The spigot bushing in the tail end of the MG crankshaft might occasionally work as installed, but more often than not this one will get crushed a bit during installation and end up with a tight fit on the shaft. A clutch alignment tool should be an easy slip fit in the bushing. If you have a loose gearbox input shaft lying around, that may be the best measure of a running fit. If this bushing fits tight on the shaft it will disable the operation of the clutch, because the gearbox input shaft will remain turning with the crankshaft when the clutch is released. It is NOT a good time to discover this after the engine is installed, so it bears checking immediately any time a new spigot bushing is installed. The tradition way to finish the proper bore size of the spigot bushing would be to run in a reamer of the appropriate diameter. This would be 5/8" for the MGA and early MGB, which by coincidence is the same as the rocker shaft bushing finished size.

Bushings like this which are very close to but not exactly at the finished size might be burnished to the correct size by driving in a smooth surfaced finishing punch of the appropriate diameter. When you are concerned about the 4th decimal place in the diameter dimension, figure that the bushing bore will spring back (shrink) about 0.0003" when the burnishing tool is removed. Burnishing works well if the bushing bore is in the range of .001" to .004" undersize, which is often the case after installing a press fit bushing. The burnishing tool may be a smooth cylindrical punch. A ball bearing ball works well for a burnishing tool when you have a through hole where you can just push the ball through and out the other end of the bushing.

Bushings are typically finished to nominal diameter, so they can be finished with a standard diameter reamer or burnishing tool. The mating shaft will normally be a bit undersize to provide running clearance. The MGA and MGB rocker shaft and the pilot nose on the MGA and early MGB gearbox input shaft are about 0.623" diameter to give 0.002" running clearance in the bushing. So driving an old rocker shaft into the spigot bushing is not going to give the correct finished size to the bushing, and would leave it too tight on the gearbox shaft. To burnish that bushing you would have to us a true .625" diameter punch. And if you do that, you might expect the tool to be a tight fit and possibly be hard to extract after being driven into the bushing. If you finish this bushing with a reamer, you need to hold the tool perfectly straight.

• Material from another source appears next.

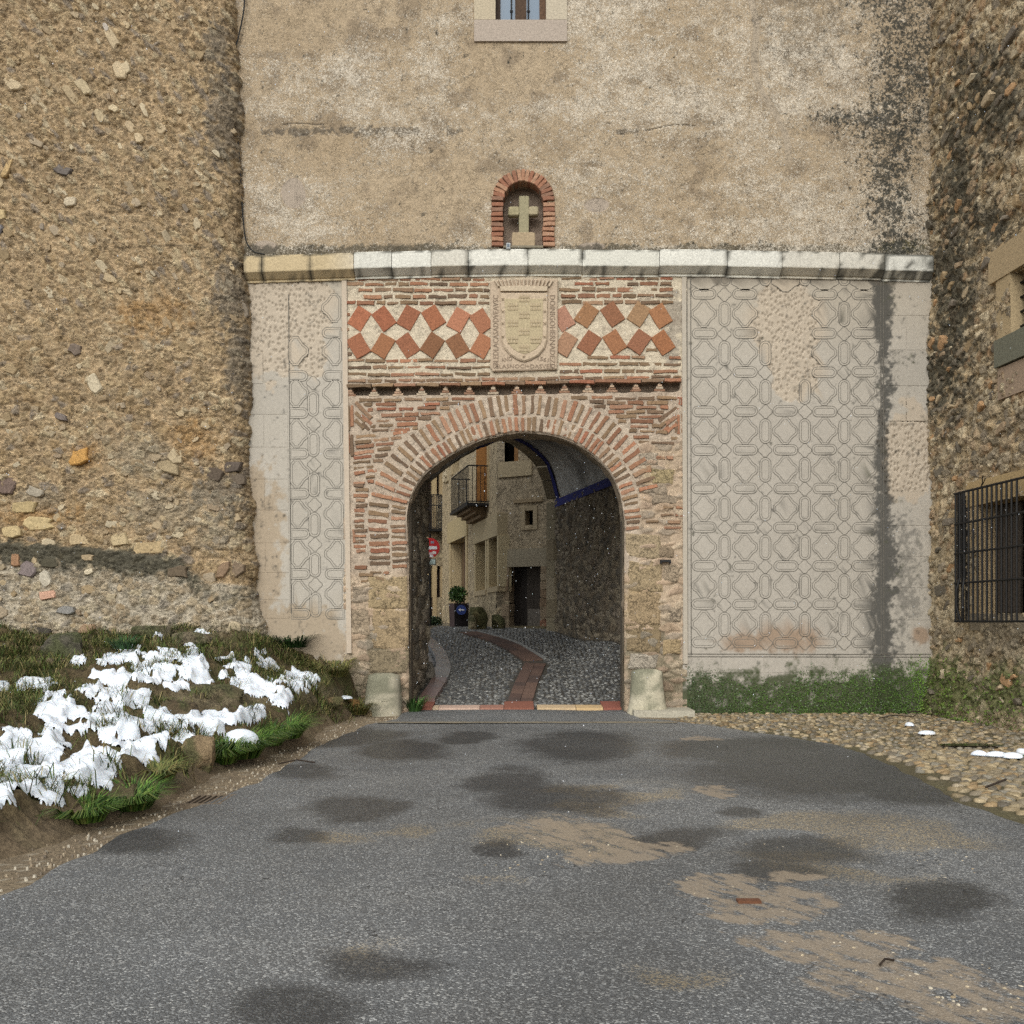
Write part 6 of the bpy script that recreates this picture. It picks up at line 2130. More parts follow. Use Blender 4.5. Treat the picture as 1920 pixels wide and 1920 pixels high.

For using reamers, lubricate the cutter edges with plenty of oil and turn in the forward direction only. Turning a reamer backward can dull the cutting edges.

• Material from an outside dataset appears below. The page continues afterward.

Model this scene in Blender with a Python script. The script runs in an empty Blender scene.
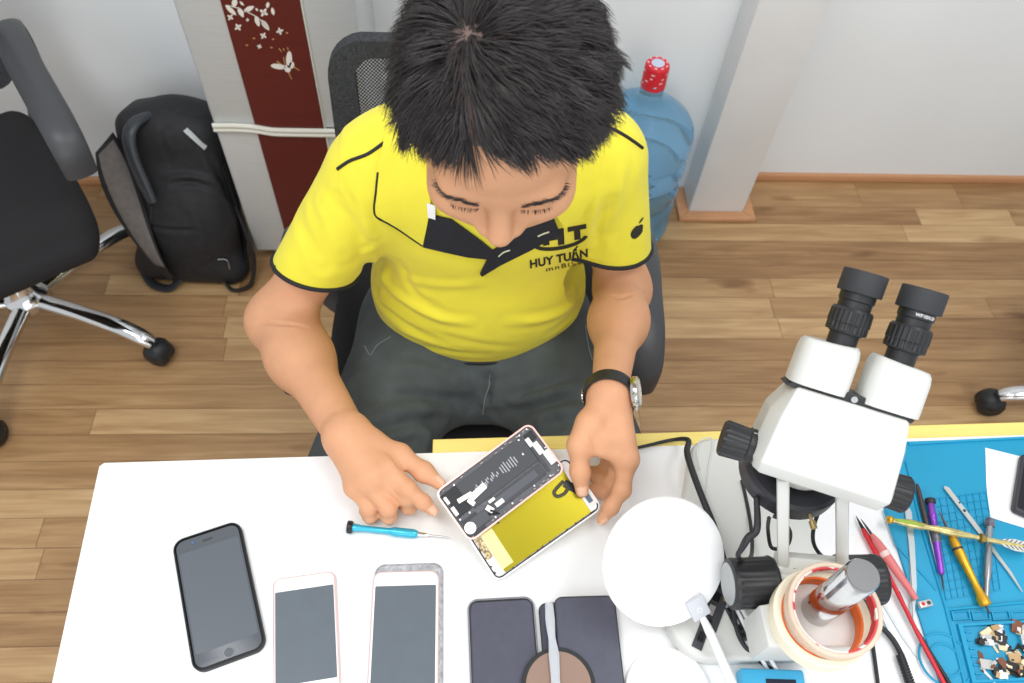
import bpy, bmesh, math, random
import numpy as np
from mathutils import Vector, Matrix
from mathutils.bvhtree import BVHTree

random.seed(7)
rng = np.random.default_rng(7)
SC = bpy.context.scene
COL = SC.collection
PI = math.pi

# ------------------------------------------------------------------ camera geometry
F = 800.0                                  # focal length in pixels of a 1024 px wide frame
CAM = np.array([0.0, 0.0, 1.71])
def _cam_rot():
    n = np.array([465 - 512.0, -(877 - 341.5), -F]); n /= np.linalg.norm(n)
    up = -n
    fw = np.array([0, 0, -1.0]); fh = fw - fw.dot(up) * up; fh /= np.linalg.norm(fh)
    rt = np.cross(fh, up)
    R = np.array([rt, fh, up])
    th = math.radians(-6.0)
    Rz = np.array([[math.cos(th), -math.sin(th), 0], [math.sin(th), math.cos(th), 0], [0, 0, 1]])
    return Rz @ R
RC = _cam_rot()
FWD = RC @ np.array([0, 0, -1.0])
def ray(x, y): return RC @ np.array([x - 512.0, -(y - 341.5), -F])
def P(x, y, z):                            # point of the photograph on the level z
    d = ray(x, y); return CAM + d * (z - CAM[2]) / d[2]
def PY(x, y, Y):
    d = ray(x, y); return CAM + d * (Y - CAM[1]) / d[1]
def D(x, y, dep): return CAM + ray(x, y) / F * dep
def V(*a): return np.array(a, dtype=float)
def unit(v): v = np.asarray(v, float); return v / np.linalg.norm(v)

# ------------------------------------------------------------------ materials
MATS = {}
def srgb(c):
    return tuple(((v / 255.0) / 12.92 if v / 255.0 <= 0.04045 else ((v / 255.0 + 0.055) / 1.055) ** 2.4) for v in c) + (1.0,)
def mat(name, col, rough=0.5, metal=0.0, noise=0.0, nscale=40.0, bump=0.0, bscale=200.0, trans=0.0, ior=1.45, coat=0.0, emit=0.0, sss=0.0, spec=0.5, alpha=1.0, sheen=0.0, stretch=None):
    if name in MATS: return MATS[name]
    m = bpy.data.materials.new(name); m.use_nodes = True
    nt = m.node_tree; b = nt.nodes['Principled BSDF']
    c = srgb(col)
    b.inputs['Base Color'].default_value = c
    b.inputs['Roughness'].default_value = rough
    b.inputs['Metallic'].default_value = metal
    b.inputs['Transmission Weight'].default_value = trans
    b.inputs['IOR'].default_value = ior
    b.inputs['Coat Weight'].default_value = coat
    b.inputs['Specular IOR Level'].default_value = spec
    b.inputs['Alpha'].default_value = alpha
    if sheen: b.inputs['Sheen Weight'].default_value = sheen
    if sss:
        b.inputs['Subsurface Weight'].default_value = sss
        b.inputs['Subsurface Radius'].default_value = (0.008, 0.003, 0.0015)
        b.inputs['Subsurface Scale'].default_value = 1.0
    if emit:
        b.inputs['Emission Color'].default_value = c; b.inputs['Emission Strength'].default_value = emit
    if noise or bump:
        tc = nt.nodes.new('ShaderNodeTexCoord'); mp = nt.nodes.new('ShaderNodeMapping')
        nt.links.new(tc.outputs['Object'], mp.inputs['Vector'])
        if stretch: mp.inputs['Scale'].default_value = stretch
    if noise:
        n = nt.nodes.new('ShaderNodeTexNoise'); n.inputs['Scale'].default_value = nscale; n.inputs['Detail'].default_value = 4
        r = nt.nodes.new('ShaderNodeMapRange'); r.inputs[3].default_value = 1 - noise; r.inputs[4].default_value = 1 + noise
        r.inputs[1].default_value = 0.3; r.inputs[2].default_value = 0.7
        mx = nt.nodes.new('ShaderNodeMix'); mx.data_type = 'RGBA'; mx.blend_type = 'MULTIPLY'; mx.inputs[0].default_value = 1
        mx.inputs[6].default_value = c
        nt.links.new(mp.outputs[0], n.inputs['Vector']); nt.links.new(n.outputs[0], r.inputs[0])
        nt.links.new(r.outputs[0], mx.inputs[7]); nt.links.new(mx.outputs[2], b.inputs['Base Color'])
    if bump:
        n2 = nt.nodes.new('ShaderNodeTexNoise'); n2.inputs['Scale'].default_value = bscale; n2.inputs['Detail'].default_value = 3
        bp = nt.nodes.new('ShaderNodeBump'); bp.inputs['Strength'].default_value = bump; bp.inputs['Distance'].default_value = 0.002
        nt.links.new(mp.outputs[0], n2.inputs['Vector']); nt.links.new(n2.outputs[0], bp.inputs['Height']); nt.links.new(bp.outputs[0], b.inputs['Normal'])
    MATS[name] = m
    return m

# ------------------------------------------------------------------ mesh collector
class MB:
    def __init__(s): s.v = []; s.f = []; s.mi = []; s.n = 0; s.attr = []
    def add(s, verts, faces, mi=0, M=None):
        verts = np.asarray(verts, float).reshape(-1, 3)
        if M is not None: verts = verts @ M[:3, :3].T + M[:3, 3]
        s.v.append(verts); o = s.n
        s.f += [tuple(i + o for i in f) for f in faces]
        s.mi += [mi] * len(faces); s.n += len(verts)
        return s
def frame(o, x, y, z=None):               # local -> world matrix from axes
    x = unit(x); y = np.asarray(y, float); y = unit(y - y.dot(x) * x); z = np.cross(x, y)
    M = np.eye(4); M[:3, 0] = x; M[:3, 1] = y; M[:3, 2] = z; M[:3, 3] = o
    return M
def T(x, y, z, rz=0.0, s=1.0):
    M = np.eye(4); c, n = math.cos(rz), math.sin(rz)
    M[:3, :3] = np.array([[c, -n, 0], [n, c, 0], [0, 0, 1]]) * s; M[:3, 3] = (x, y, z); return M
def axis_frame(o, a):                     # local z along a
    a = unit(a); h = V(0, 0, 1) if abs(a[2]) < .9 else V(1, 0, 0)
    x = unit(np.cross(h, a)); return frame(o, x, np.cross(a, x))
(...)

The MGA and MGB rocker arm bushings are also to be .625" finished diameter, but these will generally need to be reamed to finished size. The lined bearings are commonly fabricated from flat stock which is a thick sheet of steel with a thinner layer of bronze. This is cut into a strip with width equal to the length of the bushing and length of the strip equal to the circumference of the bushing. It is then rolled up into a cylinder, and possibly burnished on the OD to assure that is round. These bushings will generally be made intentionally undersize on the ID to allow for final machining after installation. Rocker arm bushings are made in this manner, as well as the original type camshaft bearings, MGA and MGB front suspension trunnion bushings, MGB kingpin bushings, and the tail bearing in the MGA 1500 gearbox. All of these bushings require reaming to finished size after installation. See instructions for rebushing rocker arms and for rebushing front suspension trunnions.

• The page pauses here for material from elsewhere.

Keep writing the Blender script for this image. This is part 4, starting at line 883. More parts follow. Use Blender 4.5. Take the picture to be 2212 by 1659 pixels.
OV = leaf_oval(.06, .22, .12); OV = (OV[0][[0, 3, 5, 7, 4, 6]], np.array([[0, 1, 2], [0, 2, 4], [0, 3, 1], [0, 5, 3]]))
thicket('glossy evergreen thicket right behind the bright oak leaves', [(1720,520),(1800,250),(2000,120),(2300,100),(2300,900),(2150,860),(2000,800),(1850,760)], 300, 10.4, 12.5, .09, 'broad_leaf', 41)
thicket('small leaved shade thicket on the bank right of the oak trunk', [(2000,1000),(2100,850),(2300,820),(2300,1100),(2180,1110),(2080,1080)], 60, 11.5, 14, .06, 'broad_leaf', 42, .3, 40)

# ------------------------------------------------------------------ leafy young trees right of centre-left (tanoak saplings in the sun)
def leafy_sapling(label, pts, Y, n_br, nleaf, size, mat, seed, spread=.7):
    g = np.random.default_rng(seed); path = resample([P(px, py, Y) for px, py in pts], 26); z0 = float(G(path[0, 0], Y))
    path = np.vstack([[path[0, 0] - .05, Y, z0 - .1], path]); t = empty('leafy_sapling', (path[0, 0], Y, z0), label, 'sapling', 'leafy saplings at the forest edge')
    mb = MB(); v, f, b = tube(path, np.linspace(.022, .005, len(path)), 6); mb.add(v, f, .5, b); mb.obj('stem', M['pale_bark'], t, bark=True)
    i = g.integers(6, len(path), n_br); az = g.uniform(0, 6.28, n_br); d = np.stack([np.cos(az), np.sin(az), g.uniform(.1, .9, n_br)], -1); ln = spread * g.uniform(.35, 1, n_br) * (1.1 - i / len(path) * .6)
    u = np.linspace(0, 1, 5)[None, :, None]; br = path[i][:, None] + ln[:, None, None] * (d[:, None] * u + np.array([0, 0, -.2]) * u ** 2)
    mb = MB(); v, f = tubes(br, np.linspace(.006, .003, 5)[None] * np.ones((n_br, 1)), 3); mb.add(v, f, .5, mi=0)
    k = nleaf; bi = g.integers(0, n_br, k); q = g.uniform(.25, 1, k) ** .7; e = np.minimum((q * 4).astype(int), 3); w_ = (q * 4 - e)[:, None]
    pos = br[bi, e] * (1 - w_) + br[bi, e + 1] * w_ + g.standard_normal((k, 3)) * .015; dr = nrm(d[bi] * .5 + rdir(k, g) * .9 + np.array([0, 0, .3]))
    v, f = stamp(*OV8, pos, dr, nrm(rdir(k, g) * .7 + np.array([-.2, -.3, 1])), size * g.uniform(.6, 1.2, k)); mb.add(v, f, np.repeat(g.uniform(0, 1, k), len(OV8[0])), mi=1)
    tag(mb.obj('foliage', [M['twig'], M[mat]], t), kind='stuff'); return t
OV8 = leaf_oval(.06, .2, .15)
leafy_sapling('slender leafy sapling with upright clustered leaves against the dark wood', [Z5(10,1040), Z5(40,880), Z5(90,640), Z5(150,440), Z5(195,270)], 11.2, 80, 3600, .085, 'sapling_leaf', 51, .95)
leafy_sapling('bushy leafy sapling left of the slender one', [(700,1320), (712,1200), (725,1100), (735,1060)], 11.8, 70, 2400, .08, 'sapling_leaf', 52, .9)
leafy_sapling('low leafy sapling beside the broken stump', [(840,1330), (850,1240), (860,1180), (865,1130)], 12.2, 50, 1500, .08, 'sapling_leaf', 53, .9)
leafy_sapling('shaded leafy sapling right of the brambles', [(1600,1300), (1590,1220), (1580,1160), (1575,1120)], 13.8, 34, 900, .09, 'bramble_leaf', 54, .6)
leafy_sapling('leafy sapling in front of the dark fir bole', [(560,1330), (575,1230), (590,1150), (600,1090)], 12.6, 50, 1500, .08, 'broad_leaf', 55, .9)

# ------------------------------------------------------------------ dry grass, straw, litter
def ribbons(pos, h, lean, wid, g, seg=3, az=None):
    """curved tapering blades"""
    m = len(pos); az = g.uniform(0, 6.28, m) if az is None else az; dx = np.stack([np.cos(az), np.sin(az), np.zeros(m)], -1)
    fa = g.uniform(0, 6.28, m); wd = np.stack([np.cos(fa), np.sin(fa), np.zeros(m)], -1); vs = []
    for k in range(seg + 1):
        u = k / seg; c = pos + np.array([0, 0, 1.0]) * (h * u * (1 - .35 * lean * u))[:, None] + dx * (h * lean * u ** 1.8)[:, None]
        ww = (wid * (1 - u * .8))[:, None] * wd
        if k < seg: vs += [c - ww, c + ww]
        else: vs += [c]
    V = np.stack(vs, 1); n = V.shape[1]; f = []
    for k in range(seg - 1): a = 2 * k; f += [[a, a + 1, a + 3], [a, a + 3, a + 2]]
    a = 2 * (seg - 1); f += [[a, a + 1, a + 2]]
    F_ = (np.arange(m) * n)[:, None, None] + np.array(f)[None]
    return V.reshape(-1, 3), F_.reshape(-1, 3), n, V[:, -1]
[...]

For cam bearings and MGA 1500 gearbox tail bearings, I have a couple of suggestions to make life easier (and less expensive). The MG engines were originally mass produced with proper production tooling. These relatively cheap roll formed cam bushings were pressed into place and finish reamed with a long line reaming tool that had pilot guide diameters and multiple reaming cutters. This would quickly ream all three cam bearings to finished size in a single pass, and the tool was self aligning. This tool was similar to our current kingpin reamers (but larger). Unfortunately many engine machine shops (most) do not have a copy of this particular special stepped cam bearing reamer for every type of engine. So the shop has to resort to the more expensive process of line boring, or possibly assemble a guided cam bearing reamer from component parts (arbor and pilot and reamer shells), or maybe spend substantial time honing the cam bearings to finished size. None of this is cheap.

Fortunately there are available some aftermarket precision cam bearings which are made in the form of a closed ring, possibly cut to length from a piece of tubing with the bronze (and babbitt) lining. As received these will be pre-finished to the intended final size. With a little luck these may be pressed into place and still have the proper running fit after installation, not requiring any finish machining. At worst they may require just a little light honing or burnishing to return them to proper bore size after installation, so the labor charge may be much less. The machine shop should be able to procure this type of cam bearing for your engine. For the MGA and MGB B-series engine this 3-piece cam bearing set is Federal Mogul #1307M.

The MGA 1500 gearbox tail bearing has been made of "Unobtainium" for a long time. The original part is 1-3/8" ID x 1-1/2" OD x 2-3/4" length (1/16" wall thickness), and rolled up from bi-metal flat stock. If this part was available new (which it isn't), it would have to be pressed into place and reamed to final size. I have in recent years successfully replaced these bearings with solid cast bronze bushings (local bearing supply house). These are available in the proper ID and OD, but not in full length. So I will buy three pieces which are 1-3/8 x 1-1/2 x 2" long, then cut two 3/4" long pieces from one of the parts, and install one 2" long piece and one 3/4" long piece end to end to make up the required 2-3/4" length. The three 2" pieces will ultimately replace two original bushings. These cast and pre-finished bushings will be a light press fit in the housing, easily to install (after a fight to remove the original bushing), and may require only light honing to give the proper finished size in assembly.

Now you see you can do most of this work in your home workshop. If anyone has further suggestions for addition notes here, do tell.